25 Sep 2007

Ahmadinejad at Columbia


Brett Stephens, in today’s Wall Street Journal, remarks on the futile aspects of liberals listening to dictators.

In a March 1952 essay in Commentary magazine on “George Orwell and the Politics of Truth,” Trilling observed that “the gist of Orwell’s criticism of the liberal intelligentsia was that they refused to understand the conditioned way of life.” Orwell, he wrote, really knew what it was like to live under a totalitarian regime–unlike, say, George Bernard Shaw, who had “insisted upon remaining sublimely unaware of the Russian actuality,” or H.G. Wells, who had “pooh-poohed the threat of Hitler.” By contrast, Orwell “had the simple courage to point out that the pacifists preached their doctrine under condition of the protection of the British navy, and that, against Germany and Russia, Gandhi’s passive resistance would have been to no avail.”

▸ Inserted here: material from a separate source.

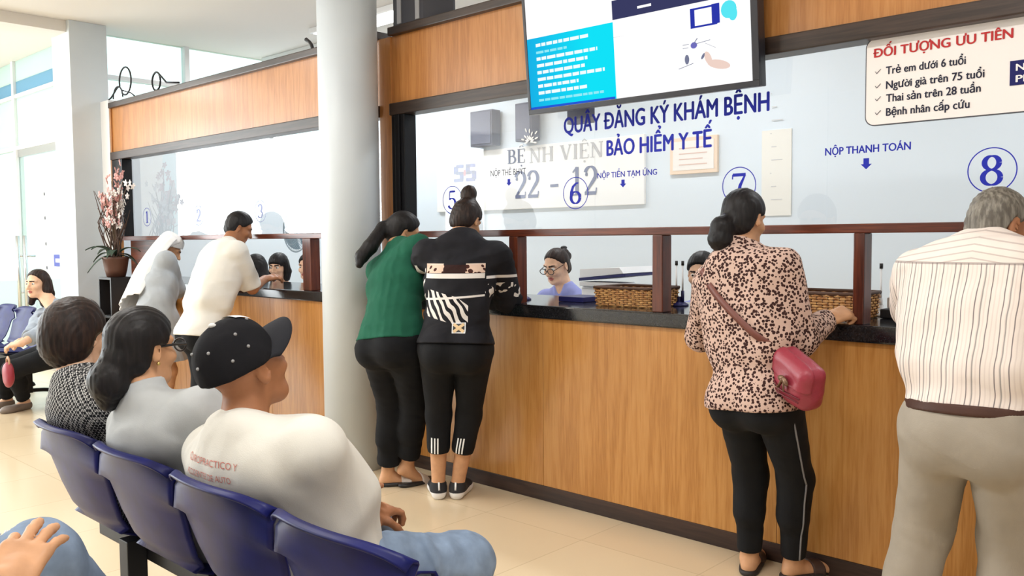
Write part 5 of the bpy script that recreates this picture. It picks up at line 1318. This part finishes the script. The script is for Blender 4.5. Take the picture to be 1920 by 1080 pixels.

Trilling took the point a step further, assailing the intelligentsia’s habit of treating politics as a “nightmare abstraction” and “pointing to the fearfulness of the nightmare as evidence of their sense of reality.” To put this in the context of Mr. Coatsworth’s hypothetical, Trilling might have said that in hosting and perhaps debating Hitler, Columbia’s faculty and students would not have been “confronting” him, much as they might have gulled themselves into believing they were. Hitler at Columbia would merely have been a man at a podium, offering his “ideas” on this or that, and not the master of a huge terror apparatus bearing down on you. To suggest that such an event amounts to a confrontation, or offers a perspective on reality, is a bit like suggesting that one “confronts” a wild animal by staring at it through its cage at a zoo. …

So there is Adolf Hitler on our imagined stage, ranting about the soon-to-be-fulfilled destiny of the Aryan race. And his audience of outstanding Columbia men are mostly appalled, as they should be. But they are also engrossed, and curious, and if it occurs to some of them that the man should be arrested on the spot they don’t say it. Nor do they ask, “How will we come to terms with his world?” Instead, they wonder how to make him see “reason,” as reasonable people do.

In just a few years, some of these men will be rushing a beach at Normandy or caught in a firefight in the Ardennes. And the fact that their ideas were finer and better than Hitler’s will have done nothing to keep them and millions of their countrymen from harm, and nothing to get them out of its way.

My own problem with all this simply has to do with the fact that it is obviously regarded as daring and being leading-edge to invite Mahmoud Ahmadinejad to give an address at Columbia, when Larry Summers is considered too wicked to be allowed to speak at UC Davis, and Stanford views Don Rumsfeld the way vampires look at crucifixes.

It is quite traditional for universities to feature speaker programs, often affiliated with an undergraduate debating forum, which will host speeches from all sorts of public figures currently in the news. The exposure of undergraduates to celebrities right out of the day’s headlines, the opportunity afforded young people to meet famous men, shake their hands, and interact with them by asking a few questions has real educational value. If nothing else, it provides the young with the understanding that famous men get tired, make slips of the tongue, and sometimes get drunk, too.

There is obviously something, though, which smacks of a canine appetite for intercourse with the headlines in inviting a figure as lurid as Ahmadinejad, associated with the most fatal kind of international relations, head of an extraordinarily barbarous and repressive regime, who is such an avowed enemy of the United States.

This invitation provokes the suspicion that Columbia invited Ahmadinejad, not despite his hostility toward the United States, but because of it. There was a distinct air of Leonard Bernstein hosting the Black Panthers (a lá Radical Chic), with only faintly-concealed pride at pulling off the catch of the season, about the whole thing.